-- Begin SUPPLIED MATERIAL --

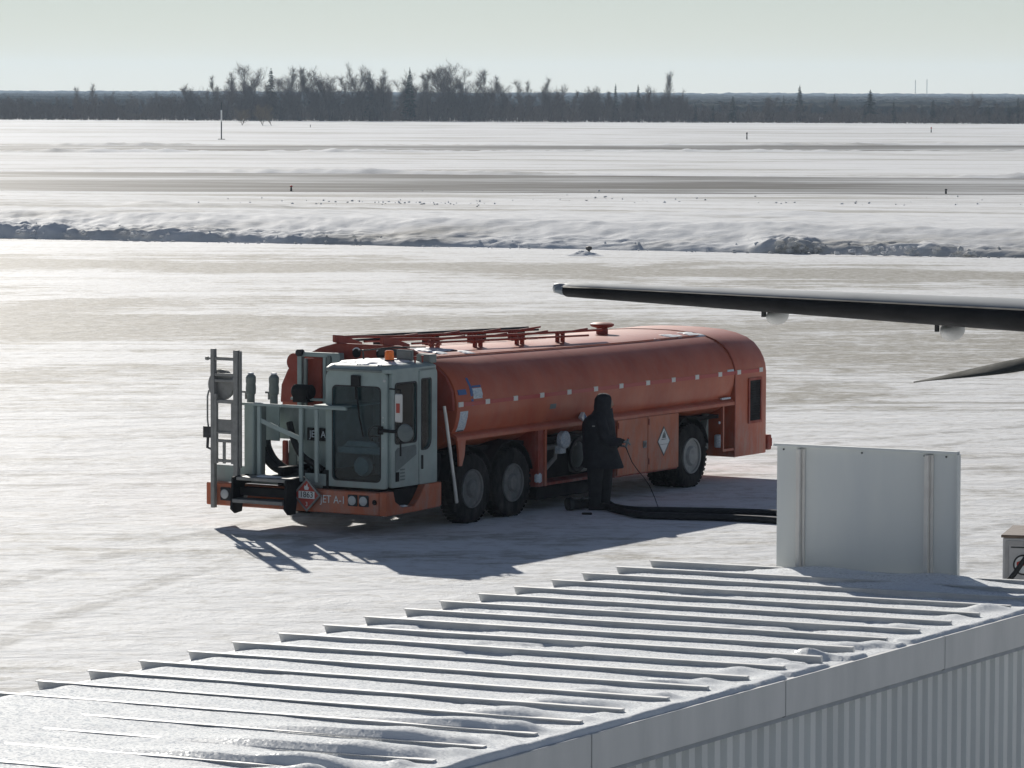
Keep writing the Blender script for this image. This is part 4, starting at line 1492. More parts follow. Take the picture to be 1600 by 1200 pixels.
# the tall front ladder
LX = .075                                          # set in from the bumper's end
lad = MB()
lad.box(-3.235, -3.165, -2.42, -2.34, .27, 2.68)
ladder = part(lad, 'ladder', M_STEEL, bevel=.008, smooth=0)
tag(ladder, 'tall grey ladder of two channel rails at the front corner')
b = MB(); b.box(-2.80, -2.715, -2.44, -2.36, .25, 2.67); b.box(-2.715, -2.68, -2.41, -2.36, .9, 2.66)
part(b, 'ladder_rail', M_STEEL, parent=ladder, bevel=.008, smooth=0)
for z, hh in ((2.51, .05), (2.27, .045), (2.18, .045), (1.86, .055), (1.40, .035), (1.27, .05), (.97, .05)):
    b = MB(); b.box(-3.165, -2.80, -2.41, -2.36, z, z + hh)
    part(b, 'ladder_rung', M_STEEL, parent=ladder, bevel=.006, smooth=0)
b = MB(); b.box(-3.16, -2.80, -2.39, -2.365, 1.41, 1.62)
part(b, 'ladder_plate', M_STEEL, parent=ladder, smooth=0)
b = MB(); b.box(-3.165, -3.12, -2.42, -2.37, .95, 2.0); b.box(-2.85, -2.80, -2.42, -2.37, .95, 1.86); b.box(-3.02, -2.98, -2.40, -2.37, .95, 1.3)
part(b, 'ladder_stiffener', M_STEEL, parent=ladder, smooth=0)
b = MB(); b.tube([(-3.33, -2.38, 2.53), (-3.2, -2.38, 2.53)], .018, 6); b.lathe([(.03, -3.34), (.03, -3.30)], (0, -2.38, 2.53), 0, 8)
part(b, 'ladder_pin', M_STEEL, parent=ladder)
b = MB(); b.lathe([(.05, -2.33), (.235, -2.31), (.235, -2.25), (.05, -2.22)], (-3.12, 0, 2.13), 1, 28)
part(b, 'hand_reel', M_STEEL)
b = MB()
b.tube([(-3.24, -2.38, 2.05), (-3.29, -2.38, 2.04), (-3.315, -2.38, 1.95), (-3.315, -2.38, 1.6), (-3.30, -2.38, 1.50), (-3.26, -2.38, 1.45)], .014, 6)
part(b, 'crank_bar', M_STEEL)
b = MB(); b.box(-3.37, -3.235, -2.42, -2.36, 1.33, 1.50); b.tube([(-3.30, -2.39, 1.33), (-3.31, -2.39, 1.18), (-3.23, -2.39, 1.16)], .022, 6)
part(b, 'crank_box', M_DARK, smooth=0)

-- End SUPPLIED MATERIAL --

## EXERCISE
Reproduce all of the material exactly, apart from the pictures.

## FINISHED TASK
Keep writing the Blender script for this image. This is part 4, starting at line 1492. More parts follow. Take the picture to be 1600 by 1200 pixels.
# the tall front ladder
LX = .075                                          # set in from the bumper's end
lad = MB()
lad.box(-3.235, -3.165, -2.42, -2.34, .27, 2.68)
ladder = part(lad, 'ladder', M_STEEL, bevel=.008, smooth=0)
tag(ladder, 'tall grey ladder of two channel rails at the front corner')
b = MB(); b.box(-2.80, -2.715, -2.44, -2.36, .25, 2.67); b.box(-2.715, -2.68, -2.41, -2.36, .9, 2.66)
part(b, 'ladder_rail', M_STEEL, parent=ladder, bevel=.008, smooth=0)
for z, hh in ((2.51, .05), (2.27, .045), (2.18, .045), (1.86, .055), (1.40, .035), (1.27, .05), (.97, .05)):
    b = MB(); b.box(-3.165, -2.80, -2.41, -2.36, z, z + hh)
    part(b, 'ladder_rung', M_STEEL, parent=ladder, bevel=.006, smooth=0)
b = MB(); b.box(-3.16, -2.80, -2.39, -2.365, 1.41, 1.62)
part(b, 'ladder_plate', M_STEEL, parent=ladder, smooth=0)
b = MB(); b.box(-3.165, -3.12, -2.42, -2.37, .95, 2.0); b.box(-2.85, -2.80, -2.42, -2.37, .95, 1.86); b.box(-3.02, -2.98, -2.40, -2.37, .95, 1.3)
part(b, 'ladder_stiffener', M_STEEL, parent=ladder, smooth=0)
b = MB(); b.tube([(-3.33, -2.38, 2.53), (-3.2, -2.38, 2.53)], .018, 6); b.lathe([(.03, -3.34), (.03, -3.30)], (0, -2.38, 2.53), 0, 8)
part(b, 'ladder_pin', M_STEEL, parent=ladder)
b = MB(); b.lathe([(.05, -2.33), (.235, -2.31), (.235, -2.25), (.05, -2.22)], (-3.12, 0, 2.13), 1, 28)
part(b, 'hand_reel', M_STEEL)
b = MB()
b.tube([(-3.24, -2.38, 2.05), (-3.29, -2.38, 2.04), (-3.315, -2.38, 1.95), (-3.315, -2.38, 1.6), (-3.30, -2.38, 1.50), (-3.26, -2.38, 1.45)], .014, 6)
part(b, 'crank_bar', M_STEEL)
b = MB(); b.box(-3.37, -3.235, -2.42, -2.36, 1.33, 1.50); b.tube([(-3.30, -2.39, 1.33), (-3.31, -2.39, 1.18), (-3.23, -2.39, 1.16)], .022, 6)
part(b, 'crank_box', M_DARK, smooth=0)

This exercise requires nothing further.